*SHORT EXERCISE*.
Can you write out all the lines word for word, with no pictures?

---- SOURCE EXCERPT

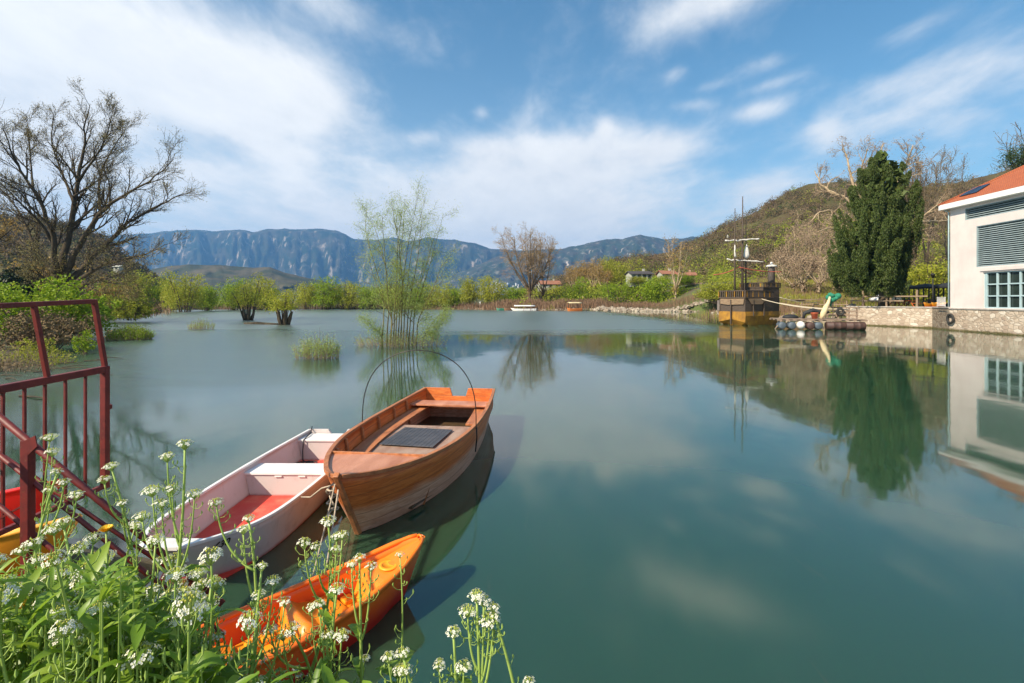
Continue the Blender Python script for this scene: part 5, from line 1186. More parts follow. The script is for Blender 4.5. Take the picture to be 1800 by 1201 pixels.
def prof(E, n, lo=.5):
    ys = np.array([e[0] for e in E]); l = np.array([e[1] for e in E]); r_ = np.array([e[2] for e in E])
    yy = nr.uniform(ys[0], ys[-1], n * 4); wd = np.interp(yy, ys, r_ - l); keep = nr.uniform(0, wd.max(), n * 4) < wd + 8; yy = yy[keep][:n]; wd = np.interp(yy, ys, r_ - l); cx = np.interp(yy, ys, (l + r_) / 2)
    a = nr.uniform(0, 6.283, len(yy)); lump = 1 + .62 * (fbm(np.cos(a) * 2.2 + 9, yy * .035 + np.sin(a) * 2.2, 77, 3) - .47) * 2
    f = nr.uniform(lo, 1.0, len(yy)) ** .6; rad = np.maximum(wd / 2 / FPX * dY - .15, .05) * f * lump
    x = (cx - 1553) / FPX * dY + np.cos(a) * rad; y = np.sin(a) * rad; z = np.array([pz(q) for q in yy])
    return np.stack([x, y, z], -1), np.stack([np.cos(a), np.sin(a), np.zeros(len(a))], -1)
# boughs: tapering plumes that lean up and out, packed over the two tops' outlines, with dark hollows between
def plumes(E, n, leaves, lo, hi_, fatm, lo_f):
    B, O = prof(E, n, lo_f); kp = B[:, 2] > 1.6; B, O = B[kp], O[kp]; tip = np.array([np.interp(541 - 0 * z, [0, 1], [0, 1]) for z in B[:, 2]]); ztop = pz(E[0][0])
    L = nr.uniform(lo, hi_, len(B)) * np.clip((ztop - B[:, 2]) / 5.0, .35, 1); d = O * nr.uniform(.12, .50, (len(B), 1)) + np.array([0, 0, 1.0]) + nr.normal(0, .12, (len(B), 3)); d /= np.linalg.norm(d, axis=1, keepdims=True)
    t_ = nr.uniform(0, 1, (len(B), leaves, 1)) ** .75; fat = fatm * nr.uniform(.75, 1.25, (len(B), 1, 1)) * (np.clip(t_ * 5 + .35, 0, 1) * (1 - t_) ** .55 + .08)
    a = nr.normal(size=(len(B), leaves, 3)); a /= np.linalg.norm(a, axis=2, keepdims=True); a *= nr.uniform(.5, 1.0, (len(B), leaves, 1))
    return (B[:, None, :] - d[:, None, :] * L[:, None, None] * .60 + d[:, None, :] * t_ * L[:, None, None] + a * fat).reshape(-1, 3)
Q = np.concatenate([plumes(EL, 120, 800, 2.4, 4.6, .66, .62), plumes(ER, 66, 800, 2.2, 4.4, .60, .62), plumes(EL, 80, 260, .9, 2.0, .34, .95), plumes(ER, 50, 260, .9, 2.0, .34, .95)]); Q = Q[Q[:, 2] > 1.2]
V, F = leafquads(Q, .20, nr, .34, (0, 0, 1.2))
C2, _o = prof(EL, 300, .1); C3, _o = prof(ER, 160, .1); C2 = np.concatenate([C2, C3]); cx = np.interp(C2[:, 2], [1, 20], [0, -.3]); C2[:, 0] = cx + (C2[:, 0] - cx) * .55; C2[:, 1] *= .55; C2 = C2[C2[:, 2] > 2.2]
V2, F2 = leafquads(clumps(nr, C2, 6, .25), .9, nr, .7)
rawmesh('crown', np.concatenate([V, V2]), np.concatenate([F, F2 + len(V)]), m_lf_cyp, T)

# ---- woods on the hills: thousands of crowns, one mass
def hillwood(name, grid, px_rng, n, seed, mats, t_rng=(.02, 1.02), size=.62, per=46, crown=(1.6, 3.4), low_green=True):
    PX, TT, D, Z = grid; nr = np.random.default_rng(seed); pxs = PX[0]; ts = TT[:, 0]
    px = nr.uniform(*px_rng, n); t_ = nr.uniform(t_rng[0], t_rng[1], n) ** .8
    fi = np.interp(px, pxs, np.arange(len(pxs))); fj = np.interp(t_, ts, np.arange(len(ts))); i0 = np.clip(fi.astype(int), 0, len(pxs) - 2); j0 = np.clip(fj.astype(int), 0, len(ts) - 2); u = fi - i0; v = fj - j0
    def bil(A): return (A[j0, i0] * (1 - u) + A[j0, i0 + 1] * u) * (1 - v) + (A[j0 + 1, i0] * (1 - u) + A[j0 + 1, i0 + 1] * u) * v
    d = bil(D); z = bil(Z); x = (px - CXP) / FPX * d
    patch = fbm(x * .03, d * .03 + z * .02, seed, 4); rocky = fbm(x * .05 + 7, z * .09, seed + 5, 4)
    keep = ~((rocky > .60) & (t_ > .45)); px, t_, d, z, x, patch = [q[keep] for q in (px, t_, d, z, x, patch)]
    rad = nr.uniform(*crown, len(x)); hgt = rad * nr.uniform(.9, 1.7, len(x))
    g = np.clip(1.45 - t_ * 2.2, 0, 1) if low_green else np.zeros(len(x))
    pick = np.where(nr.uniform(0, 1, len(x)) < .04 + .80 * g * (patch > .39), 2, np.where(nr.uniform(0, 1, len(x)) < .12 + .55 * g * (patch > .45), 1, 0))
    pick = np.where((nr.uniform(0, 1, len(x)) < .04 + .22 * (fbm(x * .04 + 3, d * .04, seed + 9, 3) > .56)), 3, pick)
    k = per; a = nr.normal(size=(len(x), k, 3)); a /= np.linalg.norm(a, axis=2, keepdims=True); a *= nr.uniform(.45, 1.0, (len(x), k, 1)) ** .5; a[:, :, 2] = np.abs(a[:, :, 2]) * 1.1 - .1
    C = np.stack([x, d, z], -1)[:, None, :] + a * np.stack([rad, rad, hgt], -1)[:, None, :] + np.array([0, 0, .3])
    V, F = leafquads(C.reshape(-1, 3), size, nr, .8); o = rawmesh(name, V, F, mats, None, mi=np.repeat(pick, k))
    at = o.data.attributes.new('tint', 'FLOAT', 'FACE'); at.data.foreach_set('value', np.repeat(nr.uniform(0, 1, len(x)), k).astype(np.float32)); return kind(o, 'stuff')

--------

*WRITTEN RESPONSE*.
Continue the Blender Python script for this scene: part 5, from line 1186. More parts follow. The script is for Blender 4.5. Take the picture to be 1800 by 1201 pixels.
def prof(E, n, lo=.5):
    ys = np.array([e[0] for e in E]); l = np.array([e[1] for e in E]); r_ = np.array([e[2] for e in E])
    yy = nr.uniform(ys[0], ys[-1], n * 4); wd = np.interp(yy, ys, r_ - l); keep = nr.uniform(0, wd.max(), n * 4) < wd + 8; yy = yy[keep][:n]; wd = np.interp(yy, ys, r_ - l); cx = np.interp(yy, ys, (l + r_) / 2)
    a = nr.uniform(0, 6.283, len(yy)); lump = 1 + .62 * (fbm(np.cos(a) * 2.2 + 9, yy * .035 + np.sin(a) * 2.2, 77, 3) - .47) * 2
    f = nr.uniform(lo, 1.0, len(yy)) ** .6; rad = np.maximum(wd / 2 / FPX * dY - .15, .05) * f * lump
    x = (cx - 1553) / FPX * dY + np.cos(a) * rad; y = np.sin(a) * rad; z = np.array([pz(q) for q in yy])
    return np.stack([x, y, z], -1), np.stack([np.cos(a), np.sin(a), np.zeros(len(a))], -1)
# boughs: tapering plumes that lean up and out, packed over the two tops' outlines, with dark hollows between
def plumes(E, n, leaves, lo, hi_, fatm, lo_f):
    B, O = prof(E, n, lo_f); kp = B[:, 2] > 1.6; B, O = B[kp], O[kp]; tip = np.array([np.interp(541 - 0 * z, [0, 1], [0, 1]) for z in B[:, 2]]); ztop = pz(E[0][0])
    L = nr.uniform(lo, hi_, len(B)) * np.clip((ztop - B[:, 2]) / 5.0, .35, 1); d = O * nr.uniform(.12, .50, (len(B), 1)) + np.array([0, 0, 1.0]) + nr.normal(0, .12, (len(B), 3)); d /= np.linalg.norm(d, axis=1, keepdims=True)
    t_ = nr.uniform(0, 1, (len(B), leaves, 1)) ** .75; fat = fatm * nr.uniform(.75, 1.25, (len(B), 1, 1)) * (np.clip(t_ * 5 + .35, 0, 1) * (1 - t_) ** .55 + .08)
    a = nr.normal(size=(len(B), leaves, 3)); a /= np.linalg.norm(a, axis=2, keepdims=True); a *= nr.uniform(.5, 1.0, (len(B), leaves, 1))
    return (B[:, None, :] - d[:, None, :] * L[:, None, None] * .60 + d[:, None, :] * t_ * L[:, None, None] + a * fat).reshape(-1, 3)
Q = np.concatenate([plumes(EL, 120, 800, 2.4, 4.6, .66, .62), plumes(ER, 66, 800, 2.2, 4.4, .60, .62), plumes(EL, 80, 260, .9, 2.0, .34, .95), plumes(ER, 50, 260, .9, 2.0, .34, .95)]); Q = Q[Q[:, 2] > 1.2]
V, F = leafquads(Q, .20, nr, .34, (0, 0, 1.2))
C2, _o = prof(EL, 300, .1); C3, _o = prof(ER, 160, .1); C2 = np.concatenate([C2, C3]); cx = np.interp(C2[:, 2], [1, 20], [0, -.3]); C2[:, 0] = cx + (C2[:, 0] - cx) * .55; C2[:, 1] *= .55; C2 = C2[C2[:, 2] > 2.2]
V2, F2 = leafquads(clumps(nr, C2, 6, .25), .9, nr, .7)
rawmesh('crown', np.concatenate([V, V2]), np.concatenate([F, F2 + len(V)]), m_lf_cyp, T)

# ---- woods on the hills: thousands of crowns, one mass
def hillwood(name, grid, px_rng, n, seed, mats, t_rng=(.02, 1.02), size=.62, per=46, crown=(1.6, 3.4), low_green=True):
    PX, TT, D, Z = grid; nr = np.random.default_rng(seed); pxs = PX[0]; ts = TT[:, 0]
    px = nr.uniform(*px_rng, n); t_ = nr.uniform(t_rng[0], t_rng[1], n) ** .8
    fi = np.interp(px, pxs, np.arange(len(pxs))); fj = np.interp(t_, ts, np.arange(len(ts))); i0 = np.clip(fi.astype(int), 0, len(pxs) - 2); j0 = np.clip(fj.astype(int), 0, len(ts) - 2); u = fi - i0; v = fj - j0
    def bil(A): return (A[j0, i0] * (1 - u) + A[j0, i0 + 1] * u) * (1 - v) + (A[j0 + 1, i0] * (1 - u) + A[j0 + 1, i0 + 1] * u) * v
    d = bil(D); z = bil(Z); x = (px - CXP) / FPX * d
    patch = fbm(x * .03, d * .03 + z * .02, seed, 4); rocky = fbm(x * .05 + 7, z * .09, seed + 5, 4)
    keep = ~((rocky > .60) & (t_ > .45)); px, t_, d, z, x, patch = [q[keep] for q in (px, t_, d, z, x, patch)]
    rad = nr.uniform(*crown, len(x)); hgt = rad * nr.uniform(.9, 1.7, len(x))
    g = np.clip(1.45 - t_ * 2.2, 0, 1) if low_green else np.zeros(len(x))
    pick = np.where(nr.uniform(0, 1, len(x)) < .04 + .80 * g * (patch > .39), 2, np.where(nr.uniform(0, 1, len(x)) < .12 + .55 * g * (patch > .45), 1, 0))
    pick = np.where((nr.uniform(0, 1, len(x)) < .04 + .22 * (fbm(x * .04 + 3, d * .04, seed + 9, 3) > .56)), 3, pick)
    k = per; a = nr.normal(size=(len(x), k, 3)); a /= np.linalg.norm(a, axis=2, keepdims=True); a *= nr.uniform(.45, 1.0, (len(x), k, 1)) ** .5; a[:, :, 2] = np.abs(a[:, :, 2]) * 1.1 - .1
    C = np.stack([x, d, z], -1)[:, None, :] + a * np.stack([rad, rad, hgt], -1)[:, None, :] + np.array([0, 0, .3])
    V, F = leafquads(C.reshape(-1, 3), size, nr, .8); o = rawmesh(name, V, F, mats, None, mi=np.repeat(pick, k))
    at = o.data.attributes.new('tint', 'FLOAT', 'FACE'); at.data.foreach_set('value', np.repeat(nr.uniform(0, 1, len(x)), k).astype(np.float32)); return kind(o, 'stuff')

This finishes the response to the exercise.